‘Smash Bros.’ Director Masahiro Sakurai Discusses The Process Behind Making The CG Newcomer Trailers

Donkey Kong, Diddy Kong, and King. K. Rool in Super Smash Bros. Ultimate

Donkey Kong, Diddy Kong, and King. K. Rool in Super Smash Bros. Ultimate (Nintendo)

Super Smash Bros. series director Masahiro Sakurai has a bi-weekly column in Japanese gaming publication Famitsu, a space he often uses to discuss matters pertaining to his hit crossover fighter. Source Gaming founder PushDustIn, a trusted translator within the Smash community, obtained the latest two columns, where Sakurai writes about the process in creating the trailers that announce new fighters.

The first of the two columns was published on July 10, and it dealt with the CG portions of the trailers. As it turns out, Sakurai himself writes the script for every trailer. This means he determines where every scene cuts into gameplay footage, and he also “includes a lot of details” like which music track will play.

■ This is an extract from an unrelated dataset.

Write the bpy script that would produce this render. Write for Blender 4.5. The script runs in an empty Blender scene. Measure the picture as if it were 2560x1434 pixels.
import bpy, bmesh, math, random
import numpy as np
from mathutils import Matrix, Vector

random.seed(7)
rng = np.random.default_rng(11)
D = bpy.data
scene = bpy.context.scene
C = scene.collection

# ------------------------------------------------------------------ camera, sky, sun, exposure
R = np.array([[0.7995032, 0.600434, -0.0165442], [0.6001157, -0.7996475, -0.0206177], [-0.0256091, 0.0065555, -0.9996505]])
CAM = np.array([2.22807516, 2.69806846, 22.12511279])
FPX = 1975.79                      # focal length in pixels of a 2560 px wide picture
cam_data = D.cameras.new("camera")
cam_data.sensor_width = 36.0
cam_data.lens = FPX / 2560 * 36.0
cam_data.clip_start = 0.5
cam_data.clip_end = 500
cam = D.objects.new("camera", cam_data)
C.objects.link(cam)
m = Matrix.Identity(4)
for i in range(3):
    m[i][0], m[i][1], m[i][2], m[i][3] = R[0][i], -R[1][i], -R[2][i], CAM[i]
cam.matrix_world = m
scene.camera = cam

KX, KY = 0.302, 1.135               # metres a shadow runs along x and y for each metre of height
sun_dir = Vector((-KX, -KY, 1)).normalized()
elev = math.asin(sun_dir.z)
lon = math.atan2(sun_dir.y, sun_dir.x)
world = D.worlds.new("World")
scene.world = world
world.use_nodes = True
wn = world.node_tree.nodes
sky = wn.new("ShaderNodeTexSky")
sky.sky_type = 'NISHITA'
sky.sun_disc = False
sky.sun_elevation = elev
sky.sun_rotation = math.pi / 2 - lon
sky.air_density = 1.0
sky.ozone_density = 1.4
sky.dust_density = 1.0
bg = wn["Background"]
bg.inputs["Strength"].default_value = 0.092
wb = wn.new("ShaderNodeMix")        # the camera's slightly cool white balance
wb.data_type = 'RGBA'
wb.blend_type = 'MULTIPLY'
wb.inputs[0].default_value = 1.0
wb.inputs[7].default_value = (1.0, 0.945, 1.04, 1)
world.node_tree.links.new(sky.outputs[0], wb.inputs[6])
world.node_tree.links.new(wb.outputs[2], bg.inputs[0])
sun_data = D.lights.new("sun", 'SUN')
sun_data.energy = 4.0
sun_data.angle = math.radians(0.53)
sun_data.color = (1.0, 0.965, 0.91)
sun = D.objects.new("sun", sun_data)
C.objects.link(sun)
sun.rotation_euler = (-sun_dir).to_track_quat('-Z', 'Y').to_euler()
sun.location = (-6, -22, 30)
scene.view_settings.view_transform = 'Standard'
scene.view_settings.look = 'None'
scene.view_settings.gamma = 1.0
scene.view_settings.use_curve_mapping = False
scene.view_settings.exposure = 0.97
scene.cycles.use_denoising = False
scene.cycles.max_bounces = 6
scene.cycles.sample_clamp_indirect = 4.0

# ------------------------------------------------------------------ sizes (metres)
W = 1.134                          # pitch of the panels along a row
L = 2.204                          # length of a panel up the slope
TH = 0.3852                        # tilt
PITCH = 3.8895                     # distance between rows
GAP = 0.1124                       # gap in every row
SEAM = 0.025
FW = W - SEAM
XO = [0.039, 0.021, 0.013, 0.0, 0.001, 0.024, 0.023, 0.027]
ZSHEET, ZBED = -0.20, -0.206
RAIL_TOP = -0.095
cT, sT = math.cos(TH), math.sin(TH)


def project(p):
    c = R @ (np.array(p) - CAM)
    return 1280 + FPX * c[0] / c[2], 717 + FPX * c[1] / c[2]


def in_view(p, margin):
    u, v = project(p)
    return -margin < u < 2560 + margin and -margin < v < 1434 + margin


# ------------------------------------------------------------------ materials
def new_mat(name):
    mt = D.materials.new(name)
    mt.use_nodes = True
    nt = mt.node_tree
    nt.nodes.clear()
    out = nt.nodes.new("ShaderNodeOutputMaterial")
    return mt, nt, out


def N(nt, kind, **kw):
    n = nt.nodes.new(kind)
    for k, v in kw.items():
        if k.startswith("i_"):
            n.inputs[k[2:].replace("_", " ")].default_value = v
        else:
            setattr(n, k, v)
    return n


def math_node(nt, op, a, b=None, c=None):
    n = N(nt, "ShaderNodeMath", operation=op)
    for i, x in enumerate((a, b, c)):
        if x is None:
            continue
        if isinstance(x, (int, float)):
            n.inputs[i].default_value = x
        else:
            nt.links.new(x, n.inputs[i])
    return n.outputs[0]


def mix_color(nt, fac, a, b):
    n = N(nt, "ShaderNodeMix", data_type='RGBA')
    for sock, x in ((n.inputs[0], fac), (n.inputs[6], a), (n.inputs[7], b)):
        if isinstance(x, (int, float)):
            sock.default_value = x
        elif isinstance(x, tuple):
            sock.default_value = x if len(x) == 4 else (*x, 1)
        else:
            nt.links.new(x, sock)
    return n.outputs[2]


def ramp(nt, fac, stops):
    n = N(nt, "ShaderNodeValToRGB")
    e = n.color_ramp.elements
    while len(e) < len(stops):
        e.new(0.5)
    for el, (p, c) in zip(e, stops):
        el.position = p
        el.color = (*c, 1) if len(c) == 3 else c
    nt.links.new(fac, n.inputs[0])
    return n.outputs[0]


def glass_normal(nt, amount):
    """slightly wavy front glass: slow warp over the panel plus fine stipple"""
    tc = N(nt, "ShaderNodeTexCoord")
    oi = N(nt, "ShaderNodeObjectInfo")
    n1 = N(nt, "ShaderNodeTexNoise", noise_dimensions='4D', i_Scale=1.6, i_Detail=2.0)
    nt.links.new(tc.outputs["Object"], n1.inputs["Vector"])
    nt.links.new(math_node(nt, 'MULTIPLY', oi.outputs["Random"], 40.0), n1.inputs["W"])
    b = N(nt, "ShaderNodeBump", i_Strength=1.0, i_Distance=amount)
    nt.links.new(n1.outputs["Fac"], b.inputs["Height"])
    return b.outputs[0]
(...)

Animation company Digital Frontier has assisted in developing many of these videos since Super Smash Bros. for Nintendo 3DS and Wii U, when Sakurai started producing them. Digital Frontier director Yohei Shimozawa worked on several of them. First, the studio is given a detailed explanation of how the CG portions should be constructed, and then they produce the storyboards. When those are approved, they create a “‘storyboard video’ to get the timing/tempo down.”

Once they’re done tweaking the audio, they focus on fine-tuning the character models and backdrops. Importing character models straight from the games would make the trailers’ aesthetics look incohesive, so a lot of effort is exerted to avoid visual incongruities. Once the models and scenery are fine, Digital Frontier turns their attention to the animations, camera and other effects. Sakurai monitors the team “at every step,” and expresses his gratitude for all the work Digital Frontier has done.

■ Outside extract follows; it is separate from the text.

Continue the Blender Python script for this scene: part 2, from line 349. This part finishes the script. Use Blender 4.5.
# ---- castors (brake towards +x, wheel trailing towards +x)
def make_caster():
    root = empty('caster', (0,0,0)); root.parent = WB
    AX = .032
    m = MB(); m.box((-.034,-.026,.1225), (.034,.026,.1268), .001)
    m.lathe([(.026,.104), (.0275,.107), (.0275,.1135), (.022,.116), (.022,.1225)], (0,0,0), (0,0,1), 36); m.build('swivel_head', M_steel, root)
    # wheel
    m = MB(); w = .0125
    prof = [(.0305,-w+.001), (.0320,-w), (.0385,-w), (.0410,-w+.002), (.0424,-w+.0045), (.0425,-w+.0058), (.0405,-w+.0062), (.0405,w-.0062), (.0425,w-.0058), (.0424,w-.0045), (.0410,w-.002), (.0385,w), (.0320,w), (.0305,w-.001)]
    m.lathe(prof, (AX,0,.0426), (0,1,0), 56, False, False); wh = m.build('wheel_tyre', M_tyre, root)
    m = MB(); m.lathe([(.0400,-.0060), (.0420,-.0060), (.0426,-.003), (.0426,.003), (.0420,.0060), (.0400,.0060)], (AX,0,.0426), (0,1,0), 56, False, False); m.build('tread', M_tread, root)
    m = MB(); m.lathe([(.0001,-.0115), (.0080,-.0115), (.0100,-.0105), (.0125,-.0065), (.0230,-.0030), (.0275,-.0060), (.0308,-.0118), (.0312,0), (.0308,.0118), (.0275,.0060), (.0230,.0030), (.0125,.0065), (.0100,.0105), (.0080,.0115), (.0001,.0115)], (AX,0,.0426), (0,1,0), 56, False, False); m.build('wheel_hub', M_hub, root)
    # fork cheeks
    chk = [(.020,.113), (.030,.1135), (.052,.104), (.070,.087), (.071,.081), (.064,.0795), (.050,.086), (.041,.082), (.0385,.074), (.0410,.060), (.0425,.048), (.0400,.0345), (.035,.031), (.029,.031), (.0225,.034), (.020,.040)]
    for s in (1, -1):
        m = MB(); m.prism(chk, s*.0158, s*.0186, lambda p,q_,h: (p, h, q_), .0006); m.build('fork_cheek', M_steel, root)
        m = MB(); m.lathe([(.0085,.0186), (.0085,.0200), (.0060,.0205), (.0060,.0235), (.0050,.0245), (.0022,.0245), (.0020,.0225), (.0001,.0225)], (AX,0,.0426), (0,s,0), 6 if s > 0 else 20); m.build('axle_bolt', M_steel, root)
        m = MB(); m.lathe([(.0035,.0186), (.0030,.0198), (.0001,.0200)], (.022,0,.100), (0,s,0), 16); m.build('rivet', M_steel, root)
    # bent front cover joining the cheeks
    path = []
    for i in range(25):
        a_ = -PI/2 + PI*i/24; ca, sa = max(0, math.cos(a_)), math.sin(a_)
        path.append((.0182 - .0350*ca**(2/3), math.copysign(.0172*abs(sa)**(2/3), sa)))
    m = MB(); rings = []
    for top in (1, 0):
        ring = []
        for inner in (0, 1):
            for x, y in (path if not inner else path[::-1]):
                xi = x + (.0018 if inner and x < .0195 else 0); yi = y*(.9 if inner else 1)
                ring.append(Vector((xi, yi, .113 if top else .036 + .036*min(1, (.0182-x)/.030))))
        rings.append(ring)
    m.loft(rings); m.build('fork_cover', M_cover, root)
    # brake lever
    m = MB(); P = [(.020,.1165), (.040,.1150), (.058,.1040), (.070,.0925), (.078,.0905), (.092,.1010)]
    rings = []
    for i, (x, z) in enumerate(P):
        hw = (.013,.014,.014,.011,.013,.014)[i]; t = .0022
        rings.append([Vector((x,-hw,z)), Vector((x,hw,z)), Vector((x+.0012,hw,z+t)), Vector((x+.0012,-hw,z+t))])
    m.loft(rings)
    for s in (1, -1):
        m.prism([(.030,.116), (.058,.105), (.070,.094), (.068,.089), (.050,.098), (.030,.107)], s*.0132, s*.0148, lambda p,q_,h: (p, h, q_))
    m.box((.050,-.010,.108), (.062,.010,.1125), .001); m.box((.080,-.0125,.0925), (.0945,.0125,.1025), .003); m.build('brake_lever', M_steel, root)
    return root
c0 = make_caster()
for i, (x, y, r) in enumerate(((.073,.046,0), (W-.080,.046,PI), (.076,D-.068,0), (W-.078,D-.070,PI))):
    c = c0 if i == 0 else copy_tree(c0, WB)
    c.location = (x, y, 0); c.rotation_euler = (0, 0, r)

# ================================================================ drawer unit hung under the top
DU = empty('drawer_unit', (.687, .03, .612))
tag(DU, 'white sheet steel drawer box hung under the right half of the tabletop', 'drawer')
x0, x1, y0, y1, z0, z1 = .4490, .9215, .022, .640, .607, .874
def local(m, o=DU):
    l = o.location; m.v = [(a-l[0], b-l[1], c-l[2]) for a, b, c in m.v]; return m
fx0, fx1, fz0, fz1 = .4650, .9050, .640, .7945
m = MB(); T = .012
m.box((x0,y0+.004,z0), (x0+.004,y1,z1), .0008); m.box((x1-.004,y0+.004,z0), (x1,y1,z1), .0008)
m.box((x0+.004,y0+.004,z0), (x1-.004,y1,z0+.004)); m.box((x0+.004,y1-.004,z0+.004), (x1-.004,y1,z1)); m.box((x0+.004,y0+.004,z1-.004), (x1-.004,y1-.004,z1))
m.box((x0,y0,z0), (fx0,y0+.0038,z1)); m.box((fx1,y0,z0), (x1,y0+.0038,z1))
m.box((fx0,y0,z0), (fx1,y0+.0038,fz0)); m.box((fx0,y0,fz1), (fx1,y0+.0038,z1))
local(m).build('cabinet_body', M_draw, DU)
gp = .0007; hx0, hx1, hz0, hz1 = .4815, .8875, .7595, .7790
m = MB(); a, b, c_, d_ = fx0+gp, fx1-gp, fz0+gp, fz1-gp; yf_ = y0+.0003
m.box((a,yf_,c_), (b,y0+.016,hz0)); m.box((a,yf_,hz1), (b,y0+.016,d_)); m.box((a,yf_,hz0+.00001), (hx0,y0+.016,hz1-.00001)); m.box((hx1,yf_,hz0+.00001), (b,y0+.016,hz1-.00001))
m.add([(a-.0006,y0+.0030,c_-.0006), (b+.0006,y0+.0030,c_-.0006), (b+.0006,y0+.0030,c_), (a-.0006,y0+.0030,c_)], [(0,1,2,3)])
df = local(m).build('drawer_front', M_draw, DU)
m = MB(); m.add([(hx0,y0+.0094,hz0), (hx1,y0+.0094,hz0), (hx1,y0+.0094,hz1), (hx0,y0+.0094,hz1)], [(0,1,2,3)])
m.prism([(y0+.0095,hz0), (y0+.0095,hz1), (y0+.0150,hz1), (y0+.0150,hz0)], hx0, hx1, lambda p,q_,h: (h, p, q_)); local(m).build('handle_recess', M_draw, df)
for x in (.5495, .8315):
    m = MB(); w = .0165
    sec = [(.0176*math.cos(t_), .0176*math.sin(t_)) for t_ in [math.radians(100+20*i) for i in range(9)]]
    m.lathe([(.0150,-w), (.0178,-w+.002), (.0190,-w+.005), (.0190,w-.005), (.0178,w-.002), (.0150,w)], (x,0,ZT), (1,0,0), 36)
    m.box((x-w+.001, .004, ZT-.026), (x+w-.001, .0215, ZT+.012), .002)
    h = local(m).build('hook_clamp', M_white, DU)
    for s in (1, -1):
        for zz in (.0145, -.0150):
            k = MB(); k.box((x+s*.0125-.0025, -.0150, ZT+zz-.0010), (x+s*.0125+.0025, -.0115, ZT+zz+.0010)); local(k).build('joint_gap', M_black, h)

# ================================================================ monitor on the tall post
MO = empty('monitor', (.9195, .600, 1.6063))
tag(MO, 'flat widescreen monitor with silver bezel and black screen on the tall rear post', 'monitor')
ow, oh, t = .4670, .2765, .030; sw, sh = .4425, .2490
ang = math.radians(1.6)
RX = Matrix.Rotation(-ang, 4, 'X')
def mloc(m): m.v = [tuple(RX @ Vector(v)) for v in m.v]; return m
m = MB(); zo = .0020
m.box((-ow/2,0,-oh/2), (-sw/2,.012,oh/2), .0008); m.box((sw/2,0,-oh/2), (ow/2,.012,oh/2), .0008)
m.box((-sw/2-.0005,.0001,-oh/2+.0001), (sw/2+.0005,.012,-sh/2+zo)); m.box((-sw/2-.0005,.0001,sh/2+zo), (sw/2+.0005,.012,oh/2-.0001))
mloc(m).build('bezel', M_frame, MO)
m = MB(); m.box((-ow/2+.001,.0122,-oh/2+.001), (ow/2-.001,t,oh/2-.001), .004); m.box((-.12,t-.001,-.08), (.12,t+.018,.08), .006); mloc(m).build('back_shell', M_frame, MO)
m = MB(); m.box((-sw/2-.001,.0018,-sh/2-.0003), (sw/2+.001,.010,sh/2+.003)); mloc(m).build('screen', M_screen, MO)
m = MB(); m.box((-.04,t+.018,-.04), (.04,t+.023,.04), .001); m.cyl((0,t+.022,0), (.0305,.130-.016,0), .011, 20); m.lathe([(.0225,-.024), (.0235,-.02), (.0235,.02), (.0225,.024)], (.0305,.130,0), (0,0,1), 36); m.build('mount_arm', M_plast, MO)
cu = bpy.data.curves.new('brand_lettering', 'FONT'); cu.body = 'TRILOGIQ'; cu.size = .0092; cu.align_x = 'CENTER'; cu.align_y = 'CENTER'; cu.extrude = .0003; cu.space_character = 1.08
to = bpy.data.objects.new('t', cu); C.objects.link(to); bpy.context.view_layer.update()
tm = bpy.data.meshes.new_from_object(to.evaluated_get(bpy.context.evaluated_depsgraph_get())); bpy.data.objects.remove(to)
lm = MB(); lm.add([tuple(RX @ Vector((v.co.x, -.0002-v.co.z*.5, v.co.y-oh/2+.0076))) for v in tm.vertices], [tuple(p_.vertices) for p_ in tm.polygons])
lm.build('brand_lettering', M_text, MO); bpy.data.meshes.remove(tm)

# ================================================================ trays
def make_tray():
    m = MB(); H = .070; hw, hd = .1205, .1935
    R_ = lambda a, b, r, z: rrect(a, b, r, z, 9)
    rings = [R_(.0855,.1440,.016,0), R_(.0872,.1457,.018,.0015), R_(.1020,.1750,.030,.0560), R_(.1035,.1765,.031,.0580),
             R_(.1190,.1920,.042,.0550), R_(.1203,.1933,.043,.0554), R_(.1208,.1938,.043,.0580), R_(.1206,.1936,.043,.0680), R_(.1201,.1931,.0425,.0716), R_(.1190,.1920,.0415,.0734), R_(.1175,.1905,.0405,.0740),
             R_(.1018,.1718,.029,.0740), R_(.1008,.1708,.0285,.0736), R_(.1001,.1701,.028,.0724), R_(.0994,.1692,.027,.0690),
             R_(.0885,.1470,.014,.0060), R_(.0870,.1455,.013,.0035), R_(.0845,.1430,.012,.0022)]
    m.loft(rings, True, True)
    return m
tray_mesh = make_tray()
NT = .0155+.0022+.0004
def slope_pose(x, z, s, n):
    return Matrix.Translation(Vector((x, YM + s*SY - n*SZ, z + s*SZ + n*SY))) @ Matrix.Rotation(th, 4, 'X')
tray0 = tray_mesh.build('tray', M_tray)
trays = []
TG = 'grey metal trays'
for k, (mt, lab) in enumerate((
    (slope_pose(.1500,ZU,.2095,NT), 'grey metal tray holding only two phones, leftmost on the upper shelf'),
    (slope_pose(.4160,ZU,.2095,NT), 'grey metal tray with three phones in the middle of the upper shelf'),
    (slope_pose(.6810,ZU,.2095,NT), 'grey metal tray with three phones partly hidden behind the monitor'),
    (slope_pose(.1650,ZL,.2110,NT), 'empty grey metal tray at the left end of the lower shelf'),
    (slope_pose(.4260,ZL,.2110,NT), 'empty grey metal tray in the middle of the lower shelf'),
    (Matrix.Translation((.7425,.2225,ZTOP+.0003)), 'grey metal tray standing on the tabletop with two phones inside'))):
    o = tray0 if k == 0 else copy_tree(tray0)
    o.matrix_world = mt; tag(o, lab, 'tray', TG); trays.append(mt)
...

Sakurai’s second column was published today, and it focused on the gameplay portions of the trailers. As with the CG segments, the gameplay segments involve the effort of several people. Considering how the “models, animations, stages, effects, music, sound effects and sometimes UI are shown,” Sakurai aims to ensure the gameplay footage used will most clearly reflect the fighters’ final build (Sakurai briefly adds how the MP the Hero uses for his attacks has changed since his trailer was recorded). Usually it’s Sakurai’s own development studio that records the footage, although other teams, such as Nintendo’s Mario Club, have assisted on this front too.

Whereas the CG animations are tightly choreographed, the gameplay portions aren’t as thoroughly planned. However, there are guidelines that are followed, namely “showing the strong points of the fighter at the start, seeing the special moves, showing the stage from a distance, including a few gags and showcasing the Final Smash.” Once those are finished, the CG and gameplay segments are spliced together and the sound is adjusted accordingly. 

Sakurai closes the second column by commenting that CG is expensive and these trailers increase his workload, noting how the DLC fighters in 3DS and Wii U did not have CG trailers. “However, he feels that it’s worth it, in order to showcase the characters and the collaboration.”